Jakarta 6 Juli 2022 – Women’s Empowerment Indonesia kembali hadir dengan Empowertalks. WEI mengundang Kak Agustini Nurur Rohmah, atau yang biasa disapa Kak Rima, sebagai narasumber. Kak Rima adalah seorang beauty influencer, content creator, sekaligus pemerhati isu perempuan dan kesetaraan gender. Kak Rima juga merupakan ketua Women Corps of Indonesian Moslem Students Movement (KOPRI) PKC DKI Jakarta 2020-2022. Empowertalks kali ini mengusung topik “Perlawanan Terhadap Kekerasan dan Pelecehan Seksual”.
Pembahasan mengenai isu kekerasan seksual berbasis gender sedang gencar-gencarnya digaungkan. Meski pada awalnya dinilai tabu, terlalu “kebarat-baratan”, dan jauh dari budaya ketimuran di Indonesia, pembahasan mengenai kasus kekerasan seksual yang selalu meningkat tiap tahunnya tidak dapat dihindari.
Peningkatan kasus kekerasan seksual tentu menjadi kekhawatiran, terutama bagi perempuan yang rentan menjadi korban. Namun di sisi lain, meningkatnya pelaporan kasus kekerasan seksual menjadi salah satu tanda bahwa sudah mulai banyak korban yang berani untuk melapor dan mencari bantuan.

Melaporkan peristiwa pelecehan dan kekerasan seksual adalah salah satu upaya perlawanan. Namun, victim blaming dan stigmatisasi negatif yang kerap didapat oleh korban menjadi hambatan yang serius. Masih banyak korban pelecehan dan kekerasan seksual yang ragu, bahkan tidak berani untuk melapor. Hal tersebut dapat terjadi karena mereka takut akan stigma buruk, rasa malu, dan takut disalahkan oleh orang-orang di sekitar. Hal ini jelas akan memberatkan dan merugikan korban.
Terjadinya pelecehan dan kekerasan seksual tidaklah mengurangi value dan harga diri korban yang berharga sebagai manusia. Pertolongan dan pendampingan untuk korban, baik secara hukum maupun psikologis, adalah hal yang krusial. Korban dapat melapor ke Lembaga Swadaya Masyarakat (LSM), Lembaga Bantuan Hukum (LBH), ataupun Pusat Pelayanan Terpadu Pemberdayaan Perempuan dan Anak (P2TP2A) di wilayah terdekat. Dengan pertolongan, penanganan dan pendampingan yang tepat, korban kekerasan seksual diharapkan akan tetap memiliki kesejahteraan dan masa depan yang baik.

Kasus pelecehan dan kekerasan seksual adalah urgensi, yang membuat hadirnya Undang-undang Tindak Pidana Kekerasan Seksual (UU TPKS) menjadi kabar baik bagi kita semua.

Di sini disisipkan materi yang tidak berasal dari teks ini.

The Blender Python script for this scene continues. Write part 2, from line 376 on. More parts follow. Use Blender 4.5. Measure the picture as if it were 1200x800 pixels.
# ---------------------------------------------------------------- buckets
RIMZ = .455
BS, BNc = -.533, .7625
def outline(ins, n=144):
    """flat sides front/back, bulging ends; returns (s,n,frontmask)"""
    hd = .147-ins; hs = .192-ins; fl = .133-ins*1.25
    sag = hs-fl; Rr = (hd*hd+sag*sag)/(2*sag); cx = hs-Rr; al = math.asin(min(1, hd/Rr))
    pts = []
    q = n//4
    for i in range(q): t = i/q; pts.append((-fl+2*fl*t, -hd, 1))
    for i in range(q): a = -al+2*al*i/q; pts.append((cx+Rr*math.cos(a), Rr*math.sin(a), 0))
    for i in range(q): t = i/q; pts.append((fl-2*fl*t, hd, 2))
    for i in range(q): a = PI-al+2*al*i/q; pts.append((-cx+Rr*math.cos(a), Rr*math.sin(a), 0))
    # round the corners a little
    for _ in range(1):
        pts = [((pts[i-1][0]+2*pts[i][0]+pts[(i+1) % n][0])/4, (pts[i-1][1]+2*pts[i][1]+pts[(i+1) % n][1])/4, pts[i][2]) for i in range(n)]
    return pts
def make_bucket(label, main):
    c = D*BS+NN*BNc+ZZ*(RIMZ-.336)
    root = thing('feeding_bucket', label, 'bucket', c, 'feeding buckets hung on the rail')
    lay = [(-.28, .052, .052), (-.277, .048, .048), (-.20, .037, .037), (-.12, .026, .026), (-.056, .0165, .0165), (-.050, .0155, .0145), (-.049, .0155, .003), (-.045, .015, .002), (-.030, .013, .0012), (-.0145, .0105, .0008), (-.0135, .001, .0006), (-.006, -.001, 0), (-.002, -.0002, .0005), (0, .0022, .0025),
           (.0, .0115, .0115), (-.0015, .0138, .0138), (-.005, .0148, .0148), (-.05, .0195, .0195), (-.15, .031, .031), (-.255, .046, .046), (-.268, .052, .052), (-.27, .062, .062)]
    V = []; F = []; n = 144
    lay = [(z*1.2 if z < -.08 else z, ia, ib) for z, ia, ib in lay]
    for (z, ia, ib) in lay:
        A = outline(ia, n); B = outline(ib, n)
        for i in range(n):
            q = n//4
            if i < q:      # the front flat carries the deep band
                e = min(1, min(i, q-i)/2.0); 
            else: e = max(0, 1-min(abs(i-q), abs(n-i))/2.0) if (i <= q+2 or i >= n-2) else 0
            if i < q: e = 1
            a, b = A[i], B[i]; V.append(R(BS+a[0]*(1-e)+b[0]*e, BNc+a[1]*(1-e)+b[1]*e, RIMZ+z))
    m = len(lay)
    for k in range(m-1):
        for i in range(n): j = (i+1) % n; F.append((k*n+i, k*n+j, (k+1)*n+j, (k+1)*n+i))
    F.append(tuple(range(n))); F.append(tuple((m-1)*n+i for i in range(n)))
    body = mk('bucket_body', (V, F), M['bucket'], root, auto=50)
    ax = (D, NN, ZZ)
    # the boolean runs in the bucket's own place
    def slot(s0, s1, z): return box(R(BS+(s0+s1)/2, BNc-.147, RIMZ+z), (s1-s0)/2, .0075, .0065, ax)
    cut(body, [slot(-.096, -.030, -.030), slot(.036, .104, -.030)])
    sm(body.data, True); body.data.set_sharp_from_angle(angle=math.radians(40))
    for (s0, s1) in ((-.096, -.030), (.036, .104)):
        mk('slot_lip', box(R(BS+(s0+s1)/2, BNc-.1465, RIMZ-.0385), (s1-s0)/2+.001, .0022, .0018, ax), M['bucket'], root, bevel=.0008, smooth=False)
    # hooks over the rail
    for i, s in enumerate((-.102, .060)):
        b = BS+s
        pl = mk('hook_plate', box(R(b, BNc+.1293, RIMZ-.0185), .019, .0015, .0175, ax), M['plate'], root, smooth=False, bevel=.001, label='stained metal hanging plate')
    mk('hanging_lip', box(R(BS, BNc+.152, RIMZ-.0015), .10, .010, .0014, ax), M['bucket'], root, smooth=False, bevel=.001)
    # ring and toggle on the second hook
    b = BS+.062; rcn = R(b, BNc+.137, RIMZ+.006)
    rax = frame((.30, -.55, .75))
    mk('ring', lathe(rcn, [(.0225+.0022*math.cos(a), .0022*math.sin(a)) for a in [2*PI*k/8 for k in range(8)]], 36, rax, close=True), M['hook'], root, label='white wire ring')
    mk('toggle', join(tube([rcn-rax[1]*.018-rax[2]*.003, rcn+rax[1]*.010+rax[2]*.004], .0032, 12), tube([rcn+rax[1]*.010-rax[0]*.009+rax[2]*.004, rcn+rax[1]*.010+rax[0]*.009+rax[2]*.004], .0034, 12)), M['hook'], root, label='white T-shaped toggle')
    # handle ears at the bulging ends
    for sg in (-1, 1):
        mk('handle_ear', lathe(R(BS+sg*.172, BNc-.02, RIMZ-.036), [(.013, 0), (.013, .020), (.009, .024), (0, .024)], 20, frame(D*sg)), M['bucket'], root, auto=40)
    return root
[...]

Akhirnya, kita memiliki payung hukum atau legal standing sebagai jawaban untuk penanganan kasus kekerasan seksual di negeri ini, dan penegakannya perlu terus menerus dikawal.
Beberapa upaya lain yang dapat dilakukan untuk melawan kasus pelecehan dan kekerasan seksual adalah mengedukasi lingkungan sekitar yang dimulai dari lingkup kecil seperti lingkungan keluarga atau RT/RW. Edukasi tersebut bisa berupa penjelasan mengenai apa-apa saja tindakan yang termasuk pelecehan dan kekerasan seksual, apa yang harus dilakukan jika terjadi, ke mana harus melapor, dan informasi penting lainnya. Edukasi terhadap anak-anak pun penting dilakukan, mengingat mereka juga sangat rentan menjadi korban.
Yang terpenting adalah hendaknya kita selalu memberi dukungan untuk orang terdekat atau siapapun yang menjadi korban pelecehan dan kekerasan seksual. Kita dapat menolong mereka untuk memperjuangkan hak-hak sebagai korban, seperti mendampingi selama proses pelaporan kasus dan pemulihan kondisi mental mereka. Semua elemen masyarakat pun harus turut bekerja sama dan berupaya mengawal penegakan UU TPKS, serta mengkampanyekan perlawanan terhadap pelecehan dan kekerasan seksual.